BEGIN Records supplied
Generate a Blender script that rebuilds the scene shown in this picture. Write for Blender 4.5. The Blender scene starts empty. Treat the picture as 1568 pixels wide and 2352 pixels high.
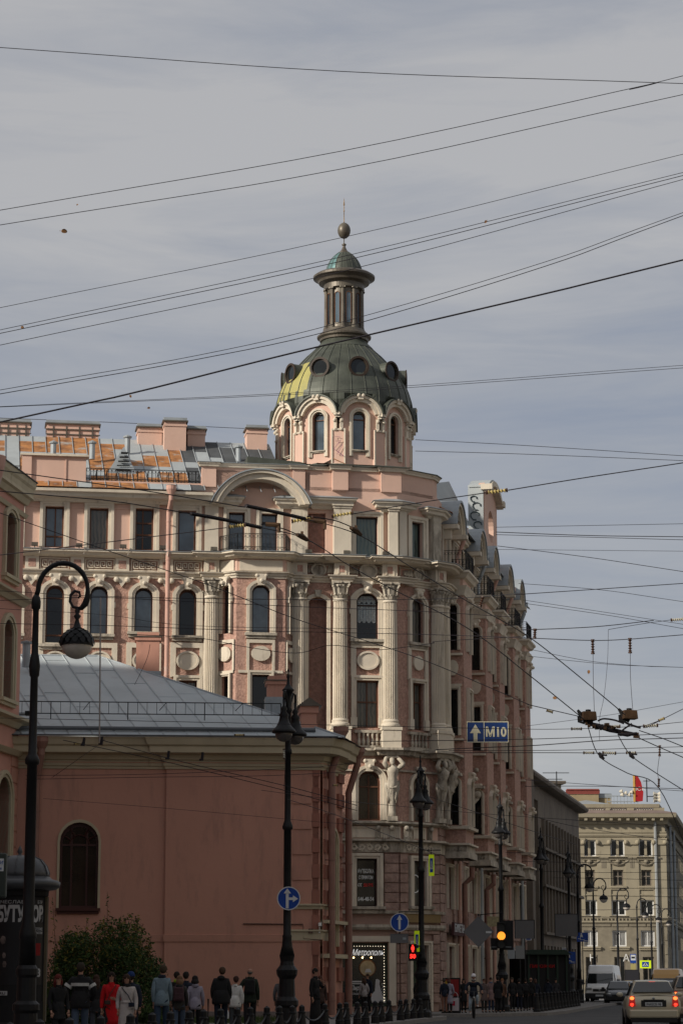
import bpy, math, random
from math import sin, cos, tan, atan, atan2, pi, radians, sqrt, hypot
from mathutils import Vector, noise
S = bpy.context.scene
COL = S.collection
random.seed(7)
# ------------------------------------------------------------------ camera, sky, sun, exposure
FPX = 5500.0                      # focal length in units of a 1568 px wide frame
PITCH = radians(11.10)
CAMZ = 1.4
cam = bpy.data.cameras.new('camera'); camo = bpy.data.objects.new('camera', cam); COL.objects.link(camo)
camo.location = (0, 0, CAMZ); camo.rotation_euler = (pi/2 + PITCH, 0, 0)
cam.sensor_fit = 'VERTICAL'; cam.sensor_height = 36.0; cam.lens = 36.0*FPX/2352.0
cam.clip_start = 0.5; cam.clip_end = 6000
S.camera = camo
SUN = Vector((-.78, -.50, .41)).normalized()      # direction towards the sun
sl = bpy.data.lights.new('sun', 'SUN'); slo = bpy.data.objects.new('sun', sl); COL.objects.link(slo)
sl.energy = 4.6; sl.angle = radians(3.0); sl.color = (1.0, .92, .80)
slo.rotation_euler = SUN.to_track_quat('Z', 'Y').to_euler()
W = bpy.data.worlds.new('World'); S.world = W; W.use_nodes = True
nt = W.node_tree; nt.nodes.clear()
def N(t, **k):
    n = nt.nodes.new(t)
    for a, b in k.items(): setattr(n, a, b)
    return n
wo = N('ShaderNodeOutputWorld'); bg = N('ShaderNodeBackground'); bg2 = N('ShaderNodeBackground'); ad = N('ShaderNodeAddShader')
sky = N('ShaderNodeTexSky'); sky.sky_type = 'NISHITA'; sky.sun_disc = False
sky.sun_elevation = math.asin(SUN.z); sky.sun_rotation = atan2(SUN.x, SUN.y)
bg.inputs[1].default_value = 0.012
nt.links.new(sky.outputs[0], bg.inputs[0])
tc = N('ShaderNodeTexCoord'); mp = N('ShaderNodeMapping'); mp.inputs['Scale'].default_value = (1.5, 1.5, 9.0); mp.inputs['Rotation'].default_value = (radians(7), radians(-9), 0)
n1 = N('ShaderNodeTexNoise'); n1.inputs['Scale'].default_value = 1.6; n1.inputs['Detail'].default_value = 7; n1.inputs['Roughness'].default_value = .55
n1.inputs['Distortion'].default_value = .5
n2 = N('ShaderNodeTexNoise'); n2.inputs['Scale'].default_value = 4.2; n2.inputs['Roughness'].default_value = .62; n2.inputs['Distortion'].default_value = .8; n2.inputs['Detail'].default_value = 5
rp = N('ShaderNodeValToRGB'); e = rp.color_ramp.elements
e[0].position = .33; e[0].color = (.285, .315, .385, 1); e[1].position = .66; e[1].color = (.48, .475, .48, 1)
el = rp.color_ramp.elements.new(.48); el.color = (.36, .375, .415, 1)
mx = N('ShaderNodeMix'); mx.data_type = 'FLOAT'; mx.inputs[0].default_value = .42
sx = N('ShaderNodeSeparateXYZ')
# the cloud deck thins towards a bluer band about 15 degrees up and thickens overhead
gr = N('ShaderNodeValToRGB'); g = gr.color_ramp.elements
g[0].position = 0.0; g[0].color = (.60, .60, .60, 1); g[1].position = .42; g[1].color = (.78, .78, .78, 1)
for p_, c_ in ((.10, .40), (.17, .22), (.24, .30), (.31, .62)):
    x_ = gr.color_ramp.elements.new(p_); x_.color = (c_, c_, c_, 1)
mm = N('ShaderNodeMath', operation='MULTIPLY_ADD'); mm.inputs[1].default_value = .30; mm.inputs[2].default_value = -.12
m3 = N('ShaderNodeMath', operation='ADD')
for a, b in ((tc.outputs['Generated'], mp.inputs[0]), (mp.outputs[0], n1.inputs[0]), (mp.outputs[0], n2.inputs[0]),
             (n1.outputs[0], mx.inputs[2]), (n2.outputs[0], mx.inputs[3]), (tc.outputs['Generated'], sx.inputs[0]),
             (sx.outputs[2], gr.inputs[0]), (gr.outputs[0], mm.inputs[0]), (mx.outputs[0], m3.inputs[0]), (mm.outputs[0], m3.inputs[1]),
             (m3.outputs[0], rp.inputs[0]), (rp.outputs[0], bg2.inputs[0]), (bg.outputs[0], ad.inputs[0]), (bg2.outputs[0], ad.inputs[1]), (ad.outputs[0], wo.inputs[0])):
    nt.links.new(a, b)
bg2.inputs[1].default_value = .88
S.view_settings.view_transform = 'Standard'; S.view_settings.look = 'None'; S.view_settings.exposure = 0.0; S.view_settings.gamma = 1.0
S.view_settings.use_curve_mapping = False
S.cycles.use_denoising = True
S.cycles.max_bounces = 6

# ------------------------------------------------------------------ helpers
def ray(u, v):
    xc = (u-784)/FPX; yc = (1176-v)/FPX
    return Vector((xc, cos(PITCH)-yc*sin(PITCH), sin(PITCH)+yc*cos(PITCH)))
def at(u, v, Y):
    r = ray(u, v); return Vector((0, 0, CAMZ)) + r*(Y/r.y)
def zat(v, Y): return at(784, v, Y).z
def mpx(Y): return Y/FPX/.985      # metres per frame pixel at a depth
class MB:
    """collects faces for ONE mesh"""
    def __init__(s): s.v = []; s.f = []; s.mi = []; s.mats = []; s.cur = 0; s.sm = []; s.smooth = False
    def m(s, mat):
        if mat not in s.mats: s.mats.append(mat)
        s.cur = s.mats.index(mat); return s
    def add(s, vs, fs):
        b = len(s.v); s.v += [tuple(x) for x in vs]
        for f in fs: s.f.append([b+i for i in f]); s.mi.append(s.cur); s.sm.append(s.smooth)
    def box(s, c, d, rz=0, taper=1.0):
        x, y, z = c; a, b, h = d[0]/2, d[1]/2, d[2]/2; cr, sr = cos(rz), sin(rz); vs = []
        for k, (i, j) in enumerate(((-1, -1), (1, -1), (1, 1), (-1, 1))):
            vs.append((x+i*a*cr-j*b*sr, y+i*a*sr+j*b*cr, z-h))
        for k, (i, j) in enumerate(((-1, -1), (1, -1), (1, 1), (-1, 1))):
            vs.append((x+(i*a*cr-j*b*sr)*taper, y+(i*a*sr+j*b*cr)*taper, z+h))
        s.add(vs, [(3, 2, 1, 0), (4, 5, 6, 7), (0, 1, 5, 4), (1, 2, 6, 5), (2, 3, 7, 6), (3, 0, 4, 7)])
    def fbox(s, F, s0, s1, z0, z1, d0, d1):
        vs = [F.P(a, z, d) for z in (z0, z1) for a, d in ((s0, d1), (s1, d1), (s1, d0), (s0, d0))]
        s.add(vs, [(3, 2, 1, 0), (4, 5, 6, 7), (0, 1, 5, 4), (1, 2, 6, 5), (2, 3, 7, 6), (3, 0, 4, 7)])
    def fpoly(s, F, pts, d0, d1):
        n = len(pts); vs = [F.P(a, z, d1) for a, z in pts] + [F.P(a, z, d0) for a, z in pts]
        s.add(vs, [tuple(range(n)), tuple(range(2*n-1, n-1, -1))] + [(i, i+n, (i+1) % n+n, (i+1) % n) for i in range(n)])
    def strip(s, F, inn, out, d0, d1):
        """solid between two outlines with the same number of points"""
        n = len(inn); vs = [F.P(a, z, d) for d in (d1, d0) for L in (inn, out) for a, z in L]; fs = []
        for i in range(n-1):
            fs += [(i, i+1, n+i+1, n+i), (2*n+i, 3*n+i, 3*n+i+1, 2*n+i+1), (i, 2*n+i, 2*n+i+1, i+1), (n+i, n+i+1, 3*n+i+1, 3*n+i)]
        fs += [(0, n, 3*n, 2*n), (n-1, 3*n-1, 4*n-1, 2*n-1)]
        s.add(vs, fs)
    def tube(s, pts, r, n=8, cap=True):
        pts = [Vector(p) for p in pts]; m = len(pts)
        rr = r if isinstance(r, (list, tuple)) else [r]*m
        vs = []; fs = []; up = None
        for i, p in enumerate(pts):
            t = (pts[min(i+1, m-1)]-pts[max(i-1, 0)]).normalized()
            if up is None: up = Vector((0, 0, 1)) if abs(t.z) < .9 else Vector((0, 1, 0))
            a = t.cross(up).normalized(); b = a.cross(t).normalized(); up = b
            for k in range(n):
                q = 2*pi*k/n; vs.append(p+a*(rr[i]*cos(q))+b*(rr[i]*sin(q)))
        for i in range(m-1):
            for k in range(n):
                k2 = (k+1) % n; fs.append((i*n+k, i*n+k2, (i+1)*n+k2, (i+1)*n+k))
        if cap: fs += [tuple(range(n-1, -1, -1)), tuple(range((m-1)*n, m*n))]
        s.add(vs, fs)
    def lathe(s, prof, c=(0, 0, 0), n=24, sx=1, sy=1, a0=0, a1=2*pi, flute=0, fa=0.0):
        full = abs(a1-a0-2*pi) < 1e-6; k = n if full else n+1; vs = []; fs = []
        for r, z in prof:
            for i in range(k):
                q = a0+(a1-a0)*i/n; R = r*(1-fa*(.5-.5*cos(q*flute))) if flute else r
                vs.append((c[0]+R*sin(q)*sx, c[1]-R*cos(q)*sy, c[2]+z))
        m = len(prof)
        for j in range(m-1):
            for i in range(n if full else n):
                i2 = (i+1) % k; fs.append((j*k+i, j*k+i2, (j+1)*k+i2, (j+1)*k+i))
        if full:
            if prof[0][0] > 1e-4: fs.append(tuple(range(k-1, -1, -1)))
            if prof[-1][0] > 1e-4: fs.append(tuple(range((m-1)*k, m*k)))
        s.add(vs, fs)
    def ball(s, c, r, n=12, m=8):
        rx, ry, rz = r if isinstance(r, (tuple, list)) else (r, r, r)
        s.lathe([(sin(pi*j/m)*1.0, -cos(pi*j/m)*rz) for j in range(m+1)], c, n, rx, ry)
    def sweep(s, path, prof, closed=False):
        """profile [(outward, z)] carried along a plan polyline, mitred"""
        P = [Vector(p[:2]) for p in path]; m = len(P); k = len(prof); vs = []
        for i, p in enumerate(P):
            def nrm(a, b): t = (b-a).normalized(); return Vector((t.y, -t.x))
            if closed: n0 = nrm(P[i-1], p); n1_ = nrm(p, P[(i+1) % m])
            else:
                n0 = nrm(P[i-1], p) if i else nrm(p, P[1]); n1_ = nrm(p, P[i+1]) if i < m-1 else n0
            b = (n0+n1_); b = b/max(b.dot(n1_), .35)
            vs += [(p.x+b.x*d, p.y+b.y*d, z) for d, z in prof]
        fs = []
        for i in range(m if closed else m-1):
            j = (i+1) % m
            fs += [(i*k+q, j*k+q, j*k+(q+1) % k, i*k+(q+1) % k) for q in range(k)]
        if not closed: fs += [tuple(range(k)), tuple(range((m-1)*k+k-1, (m-1)*k-1, -1))]
        s.add(vs, fs)
    def build(s, name, mat=None, parent=None, bevel=0):
        me = bpy.data.meshes.new(name); o = bpy.data.objects.new(name, me)
        off = Vector((0, 0, 0)); p = parent
        while p is not None: off += Vector(p.location); p = p.parent
        me.from_pydata([(x-off.x, y-off.y, z-off.z) for x, y, z in s.v], [], s.f)
        if mat is not None and not s.mats: me.materials.append(mat)
        for m_ in s.mats: me.materials.append(m_)
        if s.mats: me.polygons.foreach_set('material_index', s.mi)
        me.polygons.foreach_set('use_smooth', s.sm)
        me.update(); COL.objects.link(o)
        if parent: o.parent = parent
        if bevel:
            b = o.modifiers.new('bevel', 'BEVEL'); b.width = bevel; b.segments = 2; b.limit_method = 'ANGLE'
        return o
def recalc(o):
    import bmesh
    b = bmesh.new(); b.from_mesh(o.data); bmesh.ops.recalc_face_normals(b, faces=b.faces); b.to_mesh(o.data); b.free(); return o
class Fr:
    """a facade plane: s runs to the right along it, z up, d outwards"""
    def __init__(s, x, y, a): s.x, s.y, s.a = x, y, a; s.t = Vector((cos(a), sin(a), 0)); s.n = Vector((sin(a), -cos(a), 0))
    def P(s, q, z, d=0): return Vector((s.x, s.y, z)) + s.t*q + s.n*d
    def hit(s, u, v, d=0):
        r = ray(u, v); o = Vector((s.x, s.y, 0))+s.n*d; c = Vector((0, 0, CAMZ))
        k = (o-c).dot(s.n)/r.dot(s.n); p = c+r*k
        return (p-o).dot(s.t), p.z
    def S(s, u, v=1300, d=0): return s.hit(u, v, d)[0]
    def Z(s, u, v, d=0): return s.hit(u, v, d)[1]
def tag(o, label=None, cat=None, group=None, kind=None):
    if label: o['label'] = label
    if cat: o['category'] = cat
    if group: o['group'] = group
    if kind: o['kind'] = kind
    return o
def thing(name, loc, label, cat, group=None, rz=0):
    o = bpy.data.objects.new(name, None); COL.objects.link(o); o.location = loc; o.rotation_euler = (0, 0, rz); o.empty_display_size = .2
    return tag(o, label, cat, group)
def copy_tree(o, parent=None, kids=None):
    c = o.copy(); COL.objects.link(c); c.parent = parent
    for ch in [x for x in o.children]: copy_tree(ch, c)
    return c
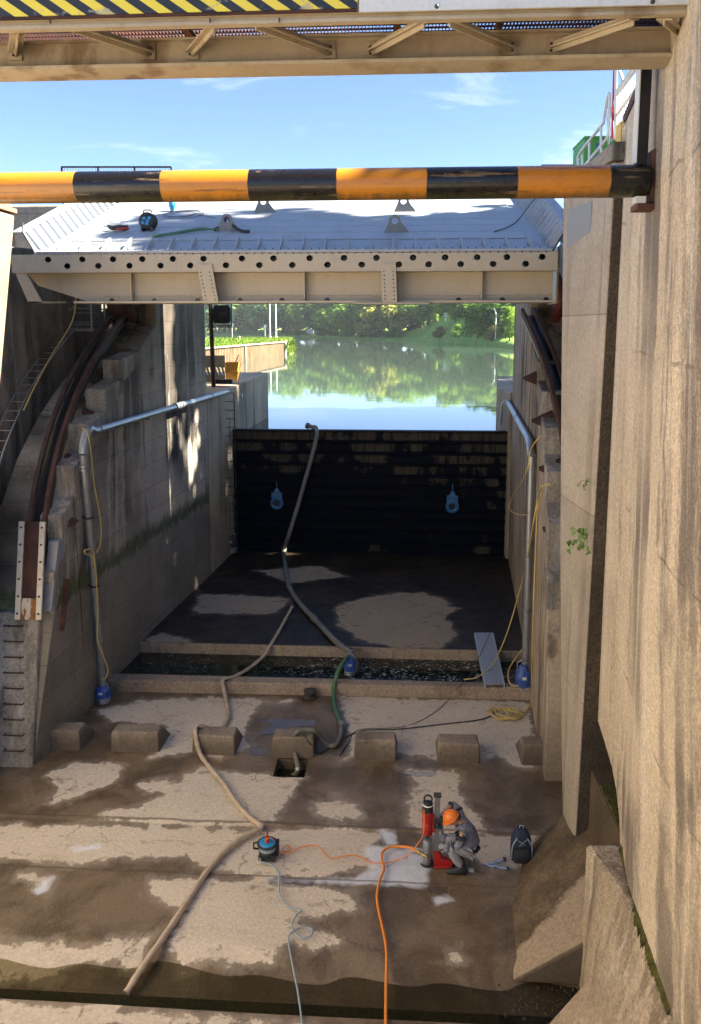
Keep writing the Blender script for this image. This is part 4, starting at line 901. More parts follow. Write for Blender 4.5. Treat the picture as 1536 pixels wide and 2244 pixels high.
END Records supplied
▶ **Given problem**
Say how many lines of the data include the word "Write". Respond with the number alone.

▶ **Exercise result**
2